If he wasn't here at the bar, filling his smartphone with pictures of Sidelines' monstrous Kitchen Sink Crunch Burger, admiring again its towering statute before devouring it, he was at home recording music. 

The home in question is "a big old house" in Millvale that the band's most vocationally successful member, Mike Buric, bought and turned into apartments. Both Danylo and bassist Balix lived there, though Buric himself didn't. A Pitt electronics engineering grad, he was, and still is, stationed in Morgantown, W.Va., at the U.S. Department of Energy's National Energy Technology Lab, "doing shit with lasers I can't even understand," as Danylo reports it. 

The period produced two Akrasia albums, People in Hell Want Ice Water and Jagoff Hearts. For Danylo, it was a chance to collaborate with everyone he knew. He was constantly sending sound files to friends in New York and Chicago for overdubs. He also, for the first time in years, went to open mics and recruited new musicians to come back to the house and record. Jagoff Hearts has 14 musicians credited on it.

It was time of renaissance for other band members as well. Buric played banjo on an album for the first time. "Living in Morgantown, I figured I'd try to fit it in by sitting on my porch in my underwear and playing the banjo," he says.
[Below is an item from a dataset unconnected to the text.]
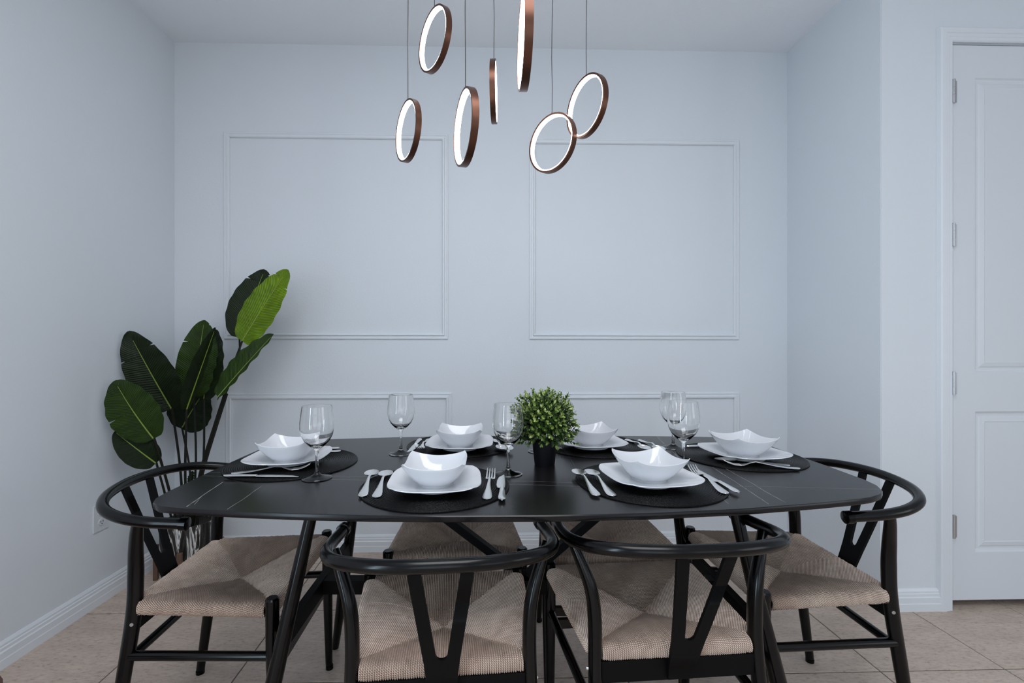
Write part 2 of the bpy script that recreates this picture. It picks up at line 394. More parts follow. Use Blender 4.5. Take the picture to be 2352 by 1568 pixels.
# door, casing
def loftrect(q, M, rects):
    prev = None
    for (x0, x1, z0, z1, y) in rects:
        r = [q.vert(M @ V(p)) for p in ((x0, y, z0), (x1, y, z0), (x1, y, z1), (x0, y, z1))]
        if prev:
            for i in range(4): q.face((prev[i], prev[(i+1) % 4], r[(i+1) % 4], r[i]), flat=True)
        prev = r
    q.face(prev, flat=True)
door = struct(empty('door_1'))
door.matrix_world = MDr
yd = .004
q = MB(); I = Matrix.Identity(4)
pz = [(.405, .953, .989, 2.226), (.405, .953, .235, .825)]
q.box((U0+.004, yd, .035), (.405, yd+.04, ZD-.004)); q.box((.953, yd, .035), (U1-.004, yd+.04, ZD-.004))
q.box((.405, yd, 2.226), (.953, yd+.04, ZD-.004)); q.box((.405, yd, .825), (.953, yd+.04, .989)); q.box((.405, yd, .035), (.953, yd+.04, .235))
q.build('door_frame', m_door, door, smooth=False)
for (x0, x1, z0, z1) in pz:
    q = MB(); rs = []
    for ins, dy in ((0, 0), (.006, .006), (.012, .0075), (.020, .0075), (.026, .004), (.042, .0015), (.046, .003)):
        rs.append((x0+ins, x1-ins, z0+ins, z1-ins, yd+dy))
    loftrect(q, I, rs); q.build('door_panel', m_door, door, smooth=False)
def hinge(z):
    h = MB(); h.box((U0-.001, -.004, z-.045), (U0+.020, .0045, z+.045))
    o = h.build('hinge', m_steel, door, smooth=False)
    k = MB()
    for j in range(3): k.tube([(U0+.004, -.007, z-.045+j*.030+.0008), (U0+.004, -.007, z-.045+(j+1)*.030-.0008)], .0062, 12)
    k.tube([(U0+.004, -.007, z-.048), (U0+.004, -.007, z+.050)], .0052, 10)
    k.build('hinge_knuckle', m_steel, o)
    return o
for z in (2.162, 1.563, .944, .346): hinge(z)
cas = struct(empty('trim_5')); cas.matrix_world = MDr
CP = [(0, 0), (0, .008), (.004, .012), (.016, .012), (.019, .0145), (.030, .0145), (.033, .018), (.052, .018), (.056, .015), (.059, 0)]
def casing(side):
    q = MB(); n = len(CP)
    if side == 'l': ends = [lambda s_, d: (U0-.003-s_, -d, 0), lambda s_, d: (U0-.003-s_, -d, ZD+.003+s_)]
    elif side == 'r': ends = [lambda s_, d: (U1+.003+s_, -d, 0), lambda s_, d: (U1+.003+s_, -d, ZD+.003+s_)]
    else: ends = [lambda s_, d: (U0-.003-s_, -d, ZD+.003+s_), lambda s_, d: (U1+.003+s_, -d, ZD+.003+s_)]
    for e in ends:
        for s_, d in CP: q.vert(e(s_, d))
    for i in range(n-1): q.face((i, i+1, n+i+1, n+i), flat=True)
    q.face(range(n), flat=True); q.face(range(n, 2*n), flat=True)
    q.build('casing_board', m_trim, cas, smooth=False)
for s_ in 'lrt': casing(s_)
jm = MB(); jm.box((U0-.003, 0, 0), (U0+.001, .11, ZD+.003)); jm.box((U1-.001, 0, 0), (U1+.003, .11, ZD+.003)); jm.box((U0, 0, ZD-.001), (U1, .11, ZD+.003))
jm.build('door_jamb', m_trim, cas, smooth=False)

# ------------------------------------------------------------ dining table
TZ = .75
table = tag(empty('dining_table', (0, 0, 0)), 'long black stone-topped dining table with pale veins on splayed black metal legs', 'table')
near = [(-.755, 1.032), (-.672, 1.002), (-.392, .966), (-.10, .950), (.12, .950), (.340, .967), (.733, 1.040), (.90, 1.083)]
def arc(c, r, a0, a1, n=6): return [(c[0]+r*cos(R(a0+(a1-a0)*i/n)), c[1]+r*sin(R(a0+(a1-a0)*i/n))) for i in range(n+1)]
out = []
out += [(-.672, .999), (-.53, .980), (-.392, .967), (-.25, .959), (-.10, .956), (.12, .959), (.34, .972), (.54, .997), (.733, 1.034), (.84, 1.059), (.885, 1.073), (.925, 1.094), (.955, 1.124), (.975, 1.163)]
out += [(.984, 1.21), (.985, 1.35), (.978, 1.56)]
out += arc((.925, 1.70), .055, 0, 88)
out += [(.80, 1.775), (.624, 1.788), (.35, 1.797), (.1, 1.796), (-.15, 1.785), (-.383, 1.765), (-.606, 1.731), (-.70, 1.713)]
out += arc((-.738, 1.656), .055, 98, 182)
out += [(-.797, 1.45), (-.795, 1.25), (-.791, 1.11), (-.785, 1.068), (-.768, 1.036), (-.737, 1.013)]
q = MB(); k = len(out); cxy = V((.09, 1.37))
lv = [(.0015, TZ-.014), (0, TZ-.012), (0, TZ-.0022), (.0022, TZ)]
rings = []
for ins, z in lv:
    rg = []
    for p in out:
        d = (cxy-V(p)); d.normalize(); rg.append(q.vert((p[0]+d.x*ins, p[1]+d.y*ins, z)))
    rings.append(rg)
for a, b_ in zip(rings, rings[1:]):
    for i in range(k): q.face((a[i], a[(i+1) % k], b_[(i+1) % k], b_[i]))
q.face(rings[0][::-1], flat=True); q.face(rings[-1], flat=True)
q.build('table_top', m_top, table)
TC = V((.09, 1.362))
for sx_, fx, tx in ((-1, -.575, -.445), (1, .735, .60)):
    for sy_, fy, ty in ((-1, 1.045, 1.16), (1, 1.675, 1.545)):
        q = MB(); foot = V((fx, fy, 0)); top = V((tx, ty, .738))
        q.tube([foot, foot.lerp(top, .02), foot.lerp(top, .35), foot.lerp(top, .75), top], [.011, .013, .0195, .0165, .014], 16)
        lg = q.build('leg', m_black, table)
        q = MB(); q.lathe([(0, 0), (.0125, 0), (.0125, .006), (0, .006)], 12, (fx, fy, -.0)); q.build('foot_pad', m_cap, lg)
def bar(q, a, b_, w_, h_):
    a = V(a); b_ = V(b_); T = (b_-a).normalized(); sd = T.cross(V((0, 0, 1))).normalized(); up = sd.cross(T)
    n = len(q.v)
    for p in (a, b_):
        for i, j in ((-1, -1), (1, -1), (1, 1), (-1, 1)): q.vert(p+sd*w_/2*i+up*h_/2*j)
    for i in range(4): q.face((n+i, n+(i+1) % 4, n+4+(i+1) % 4, n+4+i), flat=True)
    q.face((n+3, n+2, n+1, n), flat=True); q.face((n+4, n+5, n+6, n+7), flat=True)
for fx, tx in ((-.575, -.445), (.735, .60)):
    x = fx+(tx-fx)*.53
    q = MB(); bar(q, (x, 1.105, .398), (x, 1.605, .398), .022, .044); q.build('crossbar', m_flat, table)
q = MB(); bar(q, (-.495, 1.355, .398), (.655, 1.355, .398), .034, .040); q.build('centre_beam', m_flat, table)
for x in (-.325, .465):
    q = MB(); bar(q, (x, 1.355, .737), (.105 if x < 0 else .085, 1.355, .412), .030, .022); q.build('brace', m_flat, table)
q = MB(); bar(q, (-.47, 1.355, .731), (.62, 1.355, .731), .05, .010)
for tx in (-.445, .60): bar(q, (tx, 1.13, .731), (tx, 1.575, .731), .05, .010)
q.build('sub_frame', m_flat, table)

# ------------------------------------------------------------ wishbone chair
ZR = .456
FLp, FRp, RLp, RRp = V((-.208, .180)), V((.208, .180)), V((-.183, -.174)), V((.183, -.174))
def rush():
    q = MB(); C0 = V((0, .0)); zc = ZR-.040; pitch = .0047; rr_ = .0024
    def sector(A, B, outn):
        L_ = (B-A).length; T = (B-A)/L_; n = int(L_/pitch)
        for i in range(n):
            s_ = (i+.5)/n; E_ = A.lerp(B, s_)
            # inner start on the diagonal towards the true corner
            t = abs(2*s_-1); corner = A if s_ < .5 else B
            if (E_-corner).length < .0125: continue
            P = C0.lerp(corner, t)
            if (E_-P).length > .012: P = P-outn*.0045
            jit = random.uniform(-.0008, .0008)
            zs = zc+(ZR-zc)*t**1.15+.004*t
            side = E_-P; ln = side.length
            path = []
            m = 4 if ln > .03 else 2
            for j in range(m):
                k_ = j/m; p = P.lerp(E_, k_)
                z = zs+(ZR-zs)*k_+.007*sin(pi*k_)*min(1, ln/.15)+.004*sin(pi*k_*1.0+s_*9)*(ln/.2)
                path.append(V((p.x, p.y, z+jit)))
            rad_ = .0165
            for j in range(7):
                an = pi/2-j*pi/6
                pc = E_+outn*(rad_*.85*cos(an)); path.append(V((pc.x, pc.y, ZR-rad_+rad_*sin(an)+jit)))
            pin = E_-outn*.06; path.append(V((pin.x, pin.y, ZR-.034)))
            wd = V((T.x, T.y, 0))*(pitch*.51)
            prof = [(-1, -1.3), (-.62, .4), (0, 1.1), (.62, .4), (1, -1.3)]
            rows = []; dist = 0; ds = []
            for j, p in enumerate(path):
                a = path[max(j-1, 0)]; b_ = path[min(j+1, len(path)-1)]; tn = (b_-a).normalized()
                nrm = V((T.x, T.y, 0)).cross(tn)
                if nrm.dot(V((outn.x, outn.y, 1.0))) < 0 and j < 8: nrm = -nrm
                if j >= 8 and nrm.z > 0: nrm = -nrm
                rows.append([q.vert(p+wd*w_+nrm*h_*rr_) for w_, h_ in prof])
                if j: dist += (p-path[j-1]).length
                ds.append(dist)
            for j in range(len(rows)-1):
                for c in range(4):
                    u0, u1 = ds[j]*150, ds[j+1]*150
                    q.face((rows[j][c], rows[j][c+1], rows[j+1][c+1], rows[j+1][c]), uv=[(u0, c*.25), (u0, (c+1)*.25), (u1, (c+1)*.25), (u1, c*.25)])
    sector(FLp, FRp, V((0, 1))); sector(RRp, RLp, V((0, -1)))
    dl = (FLp-RLp).normalized(); nl = V((-dl.y, dl.x)); sector(RLp, FLp, nl if nl.x < 0 else -nl)
    dr = (RRp-FRp).normalized(); nr = V((-dr.y, dr.x)); sector(FRp, RRp, nr if nr.x > 0 else -nr)
    return q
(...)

On weekends, he brought those skills back to the house.

The records are grounded in Danylo's dusty descriptions of being down and out in Millvale. He references Mr. Small's, the local Pamela's and Family Dollar, and the town's general "low-rent, flood-plain, not-quite-middle-class" vibe in "Pretty Girl From Millvale." He's like a slacker Springsteen, singing about proletarian life against blues riffs, but without the sense of high stakes. 

"You can hear Bill go through unemployment on these records," says Buric. "They start with considerable angst, but in the end there's a sense he likes the place he's at."

Danylo found another job (after cutting his hair short). He says he will continue with the band, having found a slacker enough reason to do so. 

"I want to be sitting around a porch with Buric when he's 80 and playing that banjo, so I can't quit at 30. But as for right now, I don't know what's going to happen, which is both beautiful and terrifying."